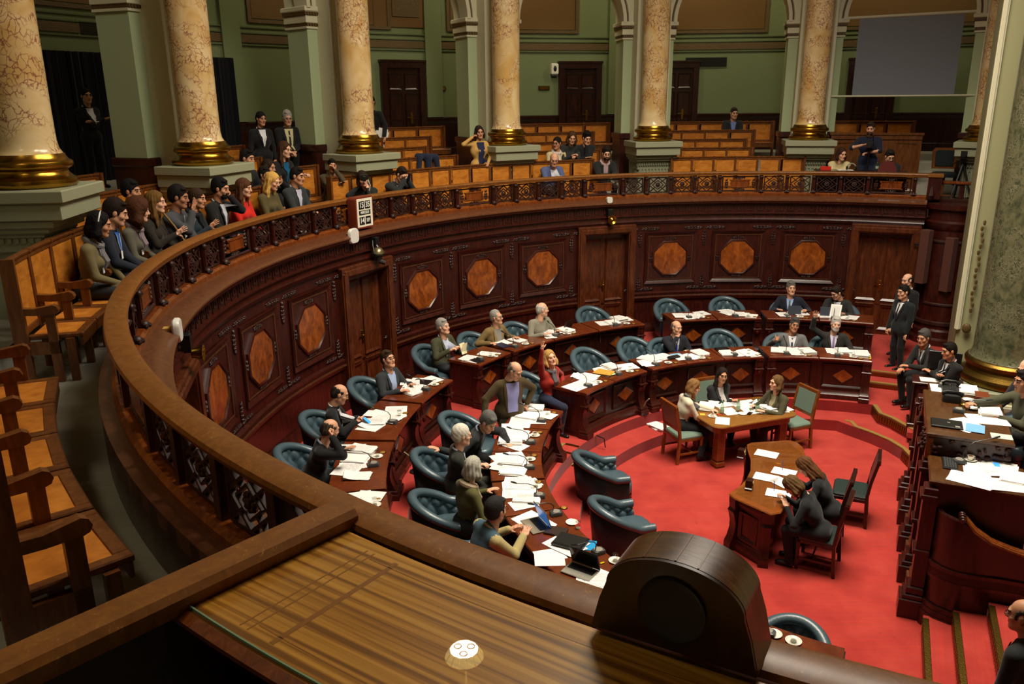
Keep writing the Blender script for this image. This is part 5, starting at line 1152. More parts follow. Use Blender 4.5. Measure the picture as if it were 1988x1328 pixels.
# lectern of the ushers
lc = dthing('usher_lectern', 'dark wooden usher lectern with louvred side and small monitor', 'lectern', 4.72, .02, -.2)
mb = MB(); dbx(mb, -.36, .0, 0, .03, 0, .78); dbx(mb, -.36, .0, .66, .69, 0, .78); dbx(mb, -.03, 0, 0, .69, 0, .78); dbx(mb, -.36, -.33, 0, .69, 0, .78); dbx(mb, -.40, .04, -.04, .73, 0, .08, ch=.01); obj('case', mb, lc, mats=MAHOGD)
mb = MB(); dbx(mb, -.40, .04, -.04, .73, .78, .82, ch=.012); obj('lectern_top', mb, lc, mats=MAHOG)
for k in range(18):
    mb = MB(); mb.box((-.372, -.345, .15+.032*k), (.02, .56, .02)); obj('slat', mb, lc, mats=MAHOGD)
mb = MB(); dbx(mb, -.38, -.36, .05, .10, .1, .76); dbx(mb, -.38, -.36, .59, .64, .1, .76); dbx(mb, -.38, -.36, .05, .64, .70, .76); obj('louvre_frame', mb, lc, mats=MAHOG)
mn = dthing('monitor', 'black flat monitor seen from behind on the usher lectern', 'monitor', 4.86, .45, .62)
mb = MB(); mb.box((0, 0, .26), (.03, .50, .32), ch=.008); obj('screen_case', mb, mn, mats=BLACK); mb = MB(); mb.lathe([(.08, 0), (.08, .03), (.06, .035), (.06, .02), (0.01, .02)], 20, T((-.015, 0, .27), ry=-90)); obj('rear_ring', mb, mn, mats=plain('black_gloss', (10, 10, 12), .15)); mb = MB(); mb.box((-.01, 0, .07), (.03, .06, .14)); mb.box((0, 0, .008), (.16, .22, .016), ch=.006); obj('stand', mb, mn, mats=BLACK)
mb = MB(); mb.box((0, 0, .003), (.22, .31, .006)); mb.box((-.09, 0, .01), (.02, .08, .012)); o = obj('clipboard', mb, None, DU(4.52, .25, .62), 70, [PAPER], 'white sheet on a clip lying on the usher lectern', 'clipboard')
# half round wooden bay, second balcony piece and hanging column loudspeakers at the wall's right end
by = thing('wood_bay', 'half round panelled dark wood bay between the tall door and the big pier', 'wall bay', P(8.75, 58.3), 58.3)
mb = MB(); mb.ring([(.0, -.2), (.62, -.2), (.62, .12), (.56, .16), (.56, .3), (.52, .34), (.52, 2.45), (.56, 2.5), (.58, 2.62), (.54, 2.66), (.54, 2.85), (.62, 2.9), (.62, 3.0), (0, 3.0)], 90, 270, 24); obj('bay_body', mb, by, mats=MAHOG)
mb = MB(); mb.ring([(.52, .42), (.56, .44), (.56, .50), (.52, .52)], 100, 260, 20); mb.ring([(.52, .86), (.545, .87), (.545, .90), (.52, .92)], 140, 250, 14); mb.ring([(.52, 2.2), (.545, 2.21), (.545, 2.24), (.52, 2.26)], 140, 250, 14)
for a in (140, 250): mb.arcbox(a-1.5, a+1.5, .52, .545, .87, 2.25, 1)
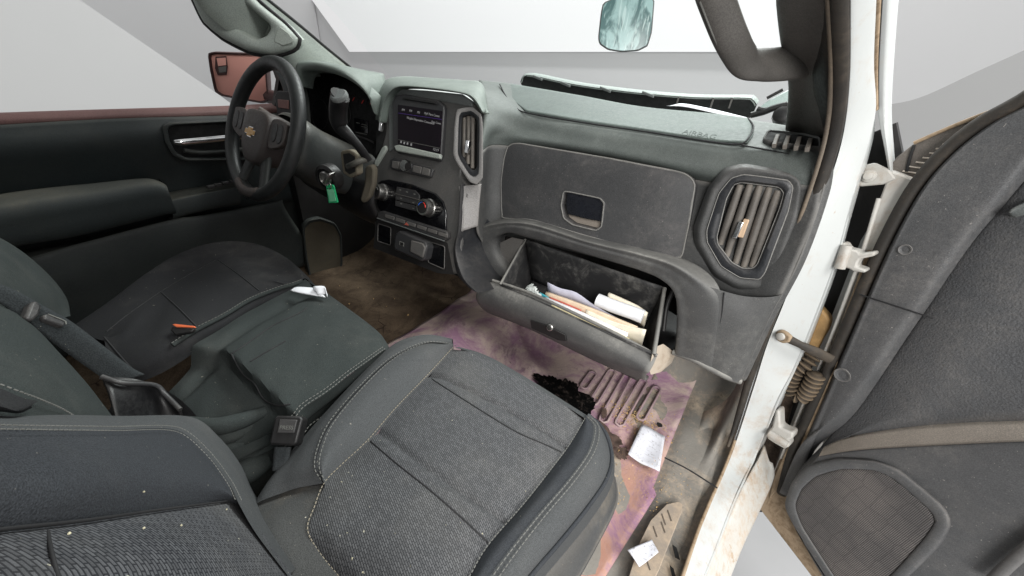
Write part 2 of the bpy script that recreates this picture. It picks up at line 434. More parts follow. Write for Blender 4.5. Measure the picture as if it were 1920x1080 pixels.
=-=-=
Make a copy of each line that contains the string "script".

Keep writing the Blender script for this image. This is part 5, starting at line 1152. More parts follow. Use Blender 4.5. Measure the picture as if it were 1988x1328 pixels.
Write part 2 of the bpy script that recreates this picture. It picks up at line 434. More parts follow. Write for Blender 4.5. Measure the picture as if it were 1920x1080 pixels.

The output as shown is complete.